Meus amigos, penso que vocês vão concordar comigo no seguinte: o grande, o máximo, o sublime ídolo do nosso tempo é o dinheiro, é ele que está tomando o lugar sagrado do Criador, mesmo nos ambientes religiosos, que se autoproclamam legítimos. Não são as figuras de gesso, madeira ou bronze que ameaçam o lugar de Deus no nosso meio, mas sim o vil metal. É verdade que, sem o dinheiro, nada se faz nos dias de hoje. Aquela regra antiga de São Francisco (“que os frades não recebam dinheiro”) já foi abandonada há muito tempo, por razões perfeitamente compreensíveis. Mas uma coisa é utilizar o dinheiro como meio, outra bem diferente é ter o dinheiro como um fim em si mesmo. E aqui entra a narrativa do evangelho de João (2, 13) sobre a atitude radical de Jesus em expulsar os comerciantes do templo: “Não façais da casa de meu Pai uma casa de comércio!” Eu fico a pensar que atitude tomaria Jesus se chegasse hoje em muitos dos nossos templos, sobretudo nas calçadas e arredores, mais especialmente nos dias de festas do(a) padroeiro(a)... com certeza ele repetiria a mesma cena narrada no evangelho. Citemos somente os exemplos de Canindé, Juazeiro do Norte, Aparecida (SP). Como fica difícil distinguir as pessoas que ali comparecem com verdadeiro espírito de fé daquelas outras que têm como objetivo apenas “se dar bem” com a situação. Uma vez, eu fui a Canindé e, logo que desci do carro, na praça da Matriz, achegou-se um cidadão e me 'deu' um santinho minúsculo de bronze, dizendo que já estava bento e que estava doando, porque ele não vendia o produto. Mas me pediu uma ajuda financeira em compensação. Eu recusei o 'presente' e ele ficou visivelmente aborrecido, porque escolheu o cliente errado. E fiquei pensando na estratégia dele e nas diversas formas dos outros 'vendedores' dissimulados. Nos dias de romarias, esses aproveitadores fazem a sua festa particular.

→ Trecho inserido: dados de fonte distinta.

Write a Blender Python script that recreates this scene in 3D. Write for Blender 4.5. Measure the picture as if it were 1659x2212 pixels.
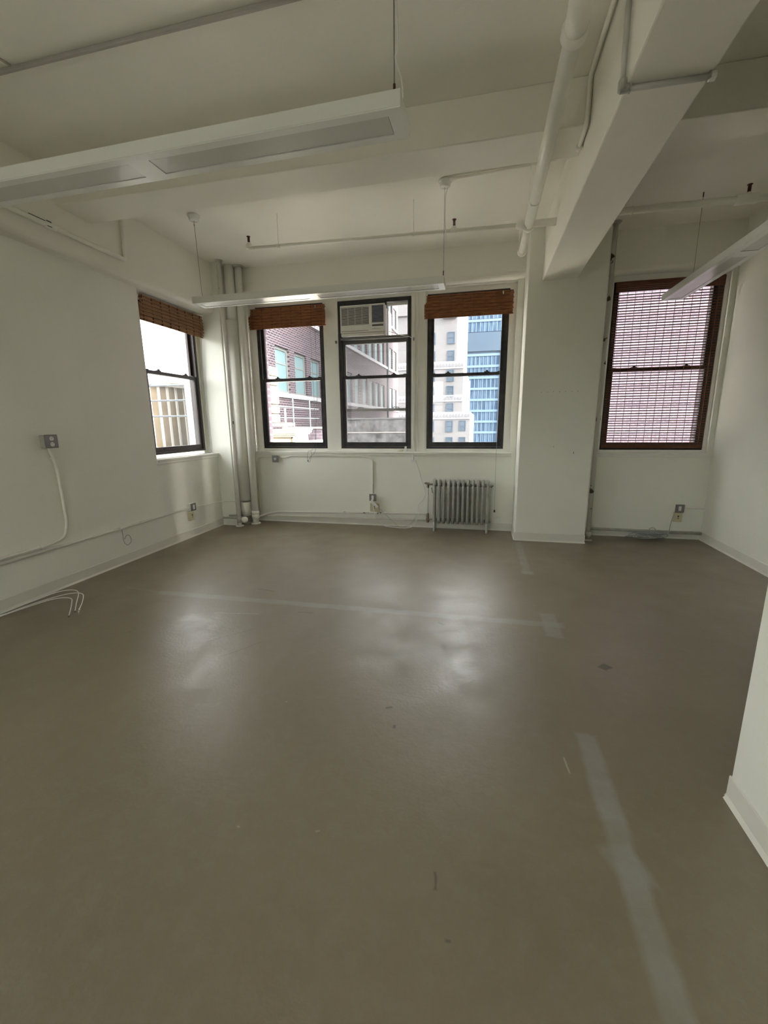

Nesse contexto, meus amigos, eu vejo também com muita preocupação os casos dos 'padres-cantores', gravadores de discos e apresentadores de shows religiosos. De um lado, eles realizam uma forma de evangelizar, aproveitando-se dos meios audiovisuais. Mas junto com isso, tem o lado inevitável dos produtos que eles 'divulgam', inclusive CD e DVD, cobrando dinheiro para fazer apresentações, negociando retransmissão de programas em emissoras de rádio, etc. Por mais que eles declarem o propósito favorável do empreendimento, fica difícil estabelecer uma linha divisória entre a devoção e o mercantilismo. E assim, a idolatria tão rejeitada por Javeh desde tempos imemoriais continua infiltrada, de modo mais ou menos disfarçado, entre as pessoas e os ambientes religiosos.

Por isso, escrevi acima que a grande preocupação de Javeh, ao proibir a confecção das imagens, não era pelas figuras em si, mas pela idolatria que elas poderiam gerar. Ocorre que, com ou sem a presença das imagens, o que preocupa Javeh é a substituição dEle pelos ídolos, sejam eles em qual figura se expressem. Daí eu ter afirmado acima que o comércio religioso é, ao meu ver, o grande ídolo da religiosidade contemporânea. E nesse ponto, vemos que católicos e não católicos estão numa mesma situação, com certa hegemonia de algumas organizações evangélicas, que não se preocupam em disfarçar o seu verdadeiro objetivo. E o nosso povo simples, ingenuamente e embotado pela mentalidade cultural criada pela catequese histórica no nosso meio, considera isso a coisa mais natural do mundo.

Estejamos atentos para não sermos cooptados por essa sutil e penetrante idolatria contemporânea.